These choices are meaningful not only because they cannot be undone, but also because there are only a limited number of points to spend on augments across the game. Each augment comes at the expense of another and every choice in Deus Ex deepens your expertise in a specific approach to the game, but makes the game a little bit narrower as you do so.

This truth is never clearer than in the first half of The Missing Link, a four-hour downloadable excursion that fills the last remaining gap in Deus Ex: Human Revolution's story. Jensen's search for the augmented Black Ops soldiers who broke into Sarif Industries and kidnapped its top researchers six months earlier has brought him to China. Stowed away on cargo ship registered to the private military contractor, Belltower Associates, he is discovered, stripped of his clothes and weapons and placed in a holding cell deep in the belly of the ship as it steels itself against a storm.

The ship, as you discover after you break from the confines of your cell and locate your Neo-esque, not-so-chic clothing, is a network of narrow corridors and ladders. And it's in these tight confines that the realities of your augment choices present themselves more clearly than they did in the main game.

Fail to have invested in strength augments and you will be unable to move the larger crates that block the air vents that provide access to other parts of the ship. If you've neglected to augment your ability to withstand poison gas then you'll be unable to pass through the corridors that (somewhat inexplicably) are filled with green, noxious clouds. If you've ignored cranial augments then you will be unable to hack into door keypads in order to gain entry to offshoot rooms or to disable CCTV cameras. All of this was true in Deus Ex: Human Revolution, but in the close confines of a ship, where every closed-off avenue stares you down, the consequences of the choices you've made often feel negative rather than liberating.

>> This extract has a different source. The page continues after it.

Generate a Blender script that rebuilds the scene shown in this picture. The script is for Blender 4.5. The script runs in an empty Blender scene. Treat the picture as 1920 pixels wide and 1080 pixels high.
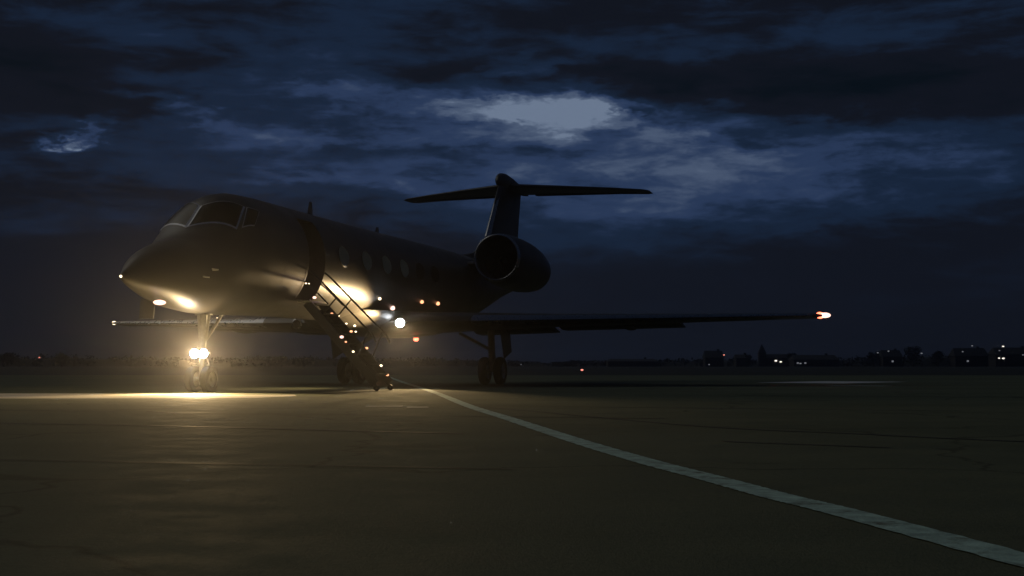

Thankfully, Eidos Montreal has chosen to give you a clutch of Praxis points to spend at the start of the add-on, which are not tethered to the choices you made in the main game. In fact, you can elect to play The Missing Link at any point from Human Revolution's main menu, dipping back and forth between the two. As such, it's possible to experiment at the start of the DLC, perhaps choosing to fashion a character in a different style to the one you played in the main game.